I received a lot of flack about what was perceived as my undue negativity. Indeed, I was told that perhaps I needed to further explore opportunities here for either work or volunteering that were consistent with my previous professions and interests. So when I saw an ad for a program in a major cultural institution that mirrored what I had done for 20 years in the US, I applied.
After an intensive interview, I was accepted for training. When asked my age, I demurred, saying that such line of questioning was illegal in the US. However, after I successfully completed the program, I was told that I would be disqualified because of my age, and that this would apply to all positions, volunteer or otherwise, at that particular institution.
In the past few decades, many frontiers have been reached in eliminating discrimination based on factors such as race, gender, religion, disability or sexual orientation.
Discrimination against age is perhaps the last frontier.
It is a violation of human rights and should not be accepted as “part of the culture” in Israel.
If such discrimination is in fact not illegal here, it should be made so. Perhaps it is the proper role for immigrants who have the idealism and guts to move to a new country to take the lead in helping create a more perfect society in the land they love.
MARION REISS
Beit Shemesh
The writer is an educator and author.
Fluoride in water
How are Israel’s people affected by the content and quality of their water?
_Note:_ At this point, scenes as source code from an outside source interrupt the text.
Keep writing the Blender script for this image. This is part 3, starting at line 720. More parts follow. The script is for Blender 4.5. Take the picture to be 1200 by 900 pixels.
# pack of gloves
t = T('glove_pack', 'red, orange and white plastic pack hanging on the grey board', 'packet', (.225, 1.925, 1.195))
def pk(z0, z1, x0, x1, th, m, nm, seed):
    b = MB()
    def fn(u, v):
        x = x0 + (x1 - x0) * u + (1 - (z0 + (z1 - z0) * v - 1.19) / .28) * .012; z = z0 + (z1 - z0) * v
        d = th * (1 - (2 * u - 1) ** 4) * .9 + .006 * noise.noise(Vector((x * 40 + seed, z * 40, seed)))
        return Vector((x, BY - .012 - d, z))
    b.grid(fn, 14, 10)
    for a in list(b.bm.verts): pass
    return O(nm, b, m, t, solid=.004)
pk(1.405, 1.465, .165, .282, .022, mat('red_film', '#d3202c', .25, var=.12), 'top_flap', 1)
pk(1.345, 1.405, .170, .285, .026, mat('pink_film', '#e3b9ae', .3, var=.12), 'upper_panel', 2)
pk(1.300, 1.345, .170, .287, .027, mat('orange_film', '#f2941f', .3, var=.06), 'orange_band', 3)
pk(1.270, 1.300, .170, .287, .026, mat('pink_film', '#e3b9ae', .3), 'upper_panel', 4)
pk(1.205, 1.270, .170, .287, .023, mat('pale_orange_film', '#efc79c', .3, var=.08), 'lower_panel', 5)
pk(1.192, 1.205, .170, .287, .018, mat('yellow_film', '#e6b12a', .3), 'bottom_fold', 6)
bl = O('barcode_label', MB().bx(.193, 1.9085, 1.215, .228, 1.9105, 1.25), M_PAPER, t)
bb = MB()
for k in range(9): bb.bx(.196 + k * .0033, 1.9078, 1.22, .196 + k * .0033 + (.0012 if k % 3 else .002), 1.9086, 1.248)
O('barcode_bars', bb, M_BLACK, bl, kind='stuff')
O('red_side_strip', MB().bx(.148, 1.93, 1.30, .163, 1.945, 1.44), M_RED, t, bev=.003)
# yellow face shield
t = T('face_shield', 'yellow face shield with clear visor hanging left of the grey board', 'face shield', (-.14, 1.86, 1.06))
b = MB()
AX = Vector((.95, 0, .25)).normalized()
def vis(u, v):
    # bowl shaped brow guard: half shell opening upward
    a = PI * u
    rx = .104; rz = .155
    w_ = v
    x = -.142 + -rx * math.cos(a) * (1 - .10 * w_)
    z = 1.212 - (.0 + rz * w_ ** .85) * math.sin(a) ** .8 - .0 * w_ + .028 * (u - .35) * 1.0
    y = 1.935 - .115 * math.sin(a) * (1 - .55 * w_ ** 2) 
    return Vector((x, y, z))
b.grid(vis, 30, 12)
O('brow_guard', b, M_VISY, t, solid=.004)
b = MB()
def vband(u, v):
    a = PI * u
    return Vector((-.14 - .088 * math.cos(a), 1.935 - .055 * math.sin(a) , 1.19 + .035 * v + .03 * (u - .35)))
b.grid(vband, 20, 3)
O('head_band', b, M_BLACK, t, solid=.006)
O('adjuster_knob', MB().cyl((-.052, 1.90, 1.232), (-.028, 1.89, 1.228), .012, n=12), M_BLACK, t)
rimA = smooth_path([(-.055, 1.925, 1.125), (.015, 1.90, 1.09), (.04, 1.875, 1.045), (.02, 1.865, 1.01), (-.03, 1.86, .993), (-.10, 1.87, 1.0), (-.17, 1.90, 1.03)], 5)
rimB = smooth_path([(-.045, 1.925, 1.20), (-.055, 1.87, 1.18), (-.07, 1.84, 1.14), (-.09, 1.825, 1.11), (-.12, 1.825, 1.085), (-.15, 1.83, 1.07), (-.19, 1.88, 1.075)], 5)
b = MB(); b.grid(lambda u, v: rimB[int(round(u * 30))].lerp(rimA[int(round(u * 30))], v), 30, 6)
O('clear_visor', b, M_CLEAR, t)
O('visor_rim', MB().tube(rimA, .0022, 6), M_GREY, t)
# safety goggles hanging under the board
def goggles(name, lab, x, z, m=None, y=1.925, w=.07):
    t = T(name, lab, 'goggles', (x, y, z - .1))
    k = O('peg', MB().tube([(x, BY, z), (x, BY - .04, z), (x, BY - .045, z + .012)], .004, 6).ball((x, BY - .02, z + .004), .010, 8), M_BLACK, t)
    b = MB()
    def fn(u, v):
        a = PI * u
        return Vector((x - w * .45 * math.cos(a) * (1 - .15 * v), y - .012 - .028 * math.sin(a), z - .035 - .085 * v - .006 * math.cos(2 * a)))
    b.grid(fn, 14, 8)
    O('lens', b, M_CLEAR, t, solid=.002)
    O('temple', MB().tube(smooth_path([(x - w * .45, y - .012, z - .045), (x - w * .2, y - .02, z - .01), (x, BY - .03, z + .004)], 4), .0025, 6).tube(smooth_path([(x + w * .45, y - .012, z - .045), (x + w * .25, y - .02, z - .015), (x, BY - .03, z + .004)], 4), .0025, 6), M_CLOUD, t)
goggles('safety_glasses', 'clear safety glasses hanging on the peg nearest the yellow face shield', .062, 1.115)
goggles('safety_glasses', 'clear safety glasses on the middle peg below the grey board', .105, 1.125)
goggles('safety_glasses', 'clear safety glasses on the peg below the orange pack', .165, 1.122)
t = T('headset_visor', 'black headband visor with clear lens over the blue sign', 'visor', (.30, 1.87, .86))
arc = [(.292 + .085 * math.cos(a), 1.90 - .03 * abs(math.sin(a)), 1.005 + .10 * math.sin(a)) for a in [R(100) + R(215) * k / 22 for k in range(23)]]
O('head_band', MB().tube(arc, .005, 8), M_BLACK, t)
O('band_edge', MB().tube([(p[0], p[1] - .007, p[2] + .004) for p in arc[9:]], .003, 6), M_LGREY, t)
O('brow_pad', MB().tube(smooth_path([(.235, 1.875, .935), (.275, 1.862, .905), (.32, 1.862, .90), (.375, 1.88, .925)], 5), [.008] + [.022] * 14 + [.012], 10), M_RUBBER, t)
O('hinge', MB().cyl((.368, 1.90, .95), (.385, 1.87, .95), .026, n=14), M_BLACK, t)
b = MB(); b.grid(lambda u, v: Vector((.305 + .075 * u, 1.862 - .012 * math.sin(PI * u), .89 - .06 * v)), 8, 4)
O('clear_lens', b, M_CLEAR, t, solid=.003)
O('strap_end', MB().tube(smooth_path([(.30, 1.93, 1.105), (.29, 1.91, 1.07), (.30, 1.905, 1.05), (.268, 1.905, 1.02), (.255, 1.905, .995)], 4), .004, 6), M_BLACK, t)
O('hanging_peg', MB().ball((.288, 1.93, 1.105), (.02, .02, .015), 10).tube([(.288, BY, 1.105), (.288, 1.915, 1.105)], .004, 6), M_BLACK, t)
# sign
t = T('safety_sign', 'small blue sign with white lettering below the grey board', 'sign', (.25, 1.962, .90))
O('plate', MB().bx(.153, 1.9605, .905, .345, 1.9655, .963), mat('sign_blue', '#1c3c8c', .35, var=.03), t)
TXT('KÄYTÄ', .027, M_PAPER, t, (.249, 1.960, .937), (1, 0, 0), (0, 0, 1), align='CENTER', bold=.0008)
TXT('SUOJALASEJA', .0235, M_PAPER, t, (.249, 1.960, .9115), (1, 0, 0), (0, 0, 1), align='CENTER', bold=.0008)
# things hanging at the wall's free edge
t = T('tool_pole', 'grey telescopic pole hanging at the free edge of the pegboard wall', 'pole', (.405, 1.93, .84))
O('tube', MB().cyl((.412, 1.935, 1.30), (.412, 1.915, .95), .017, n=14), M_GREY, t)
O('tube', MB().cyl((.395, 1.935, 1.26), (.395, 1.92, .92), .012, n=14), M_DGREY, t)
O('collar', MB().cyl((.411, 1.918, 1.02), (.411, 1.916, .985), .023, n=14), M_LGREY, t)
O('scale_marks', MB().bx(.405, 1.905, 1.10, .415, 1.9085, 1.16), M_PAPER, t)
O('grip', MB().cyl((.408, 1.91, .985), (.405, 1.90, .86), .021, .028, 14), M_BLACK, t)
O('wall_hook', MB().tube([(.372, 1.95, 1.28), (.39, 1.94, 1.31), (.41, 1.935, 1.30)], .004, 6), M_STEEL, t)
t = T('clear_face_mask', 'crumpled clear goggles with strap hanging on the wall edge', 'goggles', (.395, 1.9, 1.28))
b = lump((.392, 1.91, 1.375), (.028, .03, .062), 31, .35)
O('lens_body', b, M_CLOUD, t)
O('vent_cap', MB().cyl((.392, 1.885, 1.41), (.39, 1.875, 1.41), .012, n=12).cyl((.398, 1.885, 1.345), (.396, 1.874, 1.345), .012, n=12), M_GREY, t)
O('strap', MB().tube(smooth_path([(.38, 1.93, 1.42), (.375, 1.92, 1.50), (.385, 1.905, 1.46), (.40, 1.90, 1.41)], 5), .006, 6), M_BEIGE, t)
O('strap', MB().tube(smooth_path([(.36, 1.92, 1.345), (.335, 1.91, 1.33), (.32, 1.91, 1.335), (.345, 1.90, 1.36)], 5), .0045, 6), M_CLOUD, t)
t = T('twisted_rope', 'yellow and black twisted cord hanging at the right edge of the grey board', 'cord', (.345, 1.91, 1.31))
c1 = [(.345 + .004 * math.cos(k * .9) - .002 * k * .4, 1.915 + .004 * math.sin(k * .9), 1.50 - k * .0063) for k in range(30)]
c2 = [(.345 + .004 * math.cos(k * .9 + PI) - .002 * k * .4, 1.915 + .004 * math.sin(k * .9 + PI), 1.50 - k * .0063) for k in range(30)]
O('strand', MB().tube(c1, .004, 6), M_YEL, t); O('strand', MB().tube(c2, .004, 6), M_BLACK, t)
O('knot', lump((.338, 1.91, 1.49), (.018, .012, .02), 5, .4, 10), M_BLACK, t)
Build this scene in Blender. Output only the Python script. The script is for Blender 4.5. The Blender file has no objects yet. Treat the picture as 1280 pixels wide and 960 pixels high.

One of the very first moves of former health minister Yael German – an act considered by many to be her most important accomplishment – was to remove the fluoride from our water supply due to the abundant research showing that it has dangerous effects on our brains and throughout our bodies.
One of the first things that Ya’acov Litzman, our present health minister, did was to add fluoride to our water – due to its alleged health benefits. One can only assume that he concluded that fluoridated water’s alleged benefits far outweigh any risk.
As our entire population is dependent on the quality of our country’s water, this highly controversial topic deserves serious investigation.